Planetnufo.com: “Soal amaliyah ibadah di Planet NUFO bagaimana?”.
Abana: “Begini lo. Soal amaliah ibadah antara Muhamamdiyah, NU, dan lain-lain itu sebenarnya kan berbeda hanya seputar qunut dan jumlah raka’at shalat Tarawih saja kan. Kita ini yang penting shalat Shubuh. Tidak shalat tarawih kan juga tidak dosa. Yang dosa itu adalah karena beda jumlah raka’at shalat tarawih kita jadi berantem. Jadi, kalau yang jadi imam saya, ya tidak pakai qunut. Kalau tidak ada saya, yang jadi imam bisa saja Ustadz Suud, ya pakai qunut. Bahkan kalau saya kadang-kadang rakaat pertama basmalah jahr, yang kedua sirr. Tujuan saya sederhana saja, agar para santri di Planet NUFO ini berwawasan terbuka. Nanti kalau urusan qunut tak qunut, baca basmalah keras atau pelan jadi persoalan, kalau nanti haji, bisa mengulang shalat terus. Di Masjidil Haram maupun di Masjid Nabawi kan tidak ada qunut Shubuh dan tidak ada basmalah jahr. Para santri ini harus kita biasakan mulai dari sekarang. Biar mereka tidak shock nanti. Untuk urusan yang lain, misalnya penentuan hari besar, kami punya ahlinya sendiri. Kalau Muhammadiyah dan NU berbeda, kami memilih di antara keduanya yang menggunakan metode yang kami pandang lebih saintifik. Seperti Idul Adlha kemarin, kami pilih tanggal 9 Juli, bukan 10 Juli. Sebab, berdasarkan musyawarah kami bersama dengan ustadz/ah yang memiliki disiplin falak, memang tanggal 9. Kalau kami memilih bukan berdasarkan sains dan teknologi, bisa diketawain anak-anak yang setiap acara meneriakkan bait lagu “kuasai sains dan teknologi, tanda kebenaran firman Ilahi”.”

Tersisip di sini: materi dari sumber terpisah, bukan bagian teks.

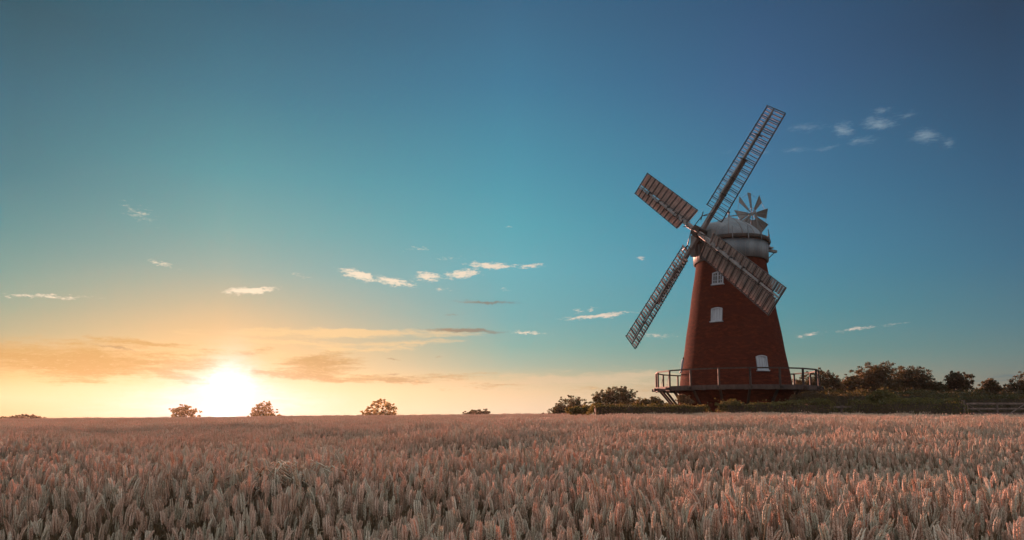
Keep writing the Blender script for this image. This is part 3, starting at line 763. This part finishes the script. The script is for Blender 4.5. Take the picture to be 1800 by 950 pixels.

Planetnufo.com: “Jadi Muhammadiyah dan NU diberi perhatian yang sama ya di Planet NUFO ya, Bah?”
Abana: “Itu pasti. Dan kami bertekad ingin menjadi miniatur umat Islam Indonesia yang bisa tidak hanya bekerjasama, tetapi juga sinergi. Sebab, sebagaimana telah saya sebutkan di atas, kalau Muhammadiyah, NU, HMI, dan lain-lain bersatu, maka kejayaan kita dapat raih. Jika berjalan sendiri-sendiri, maka umat ini menjadi penonton. Ini tekad saya, tekad kami semua di Planet NUFO ini. In syaa’a Allah. Semoga Allah meridlai.” (AH).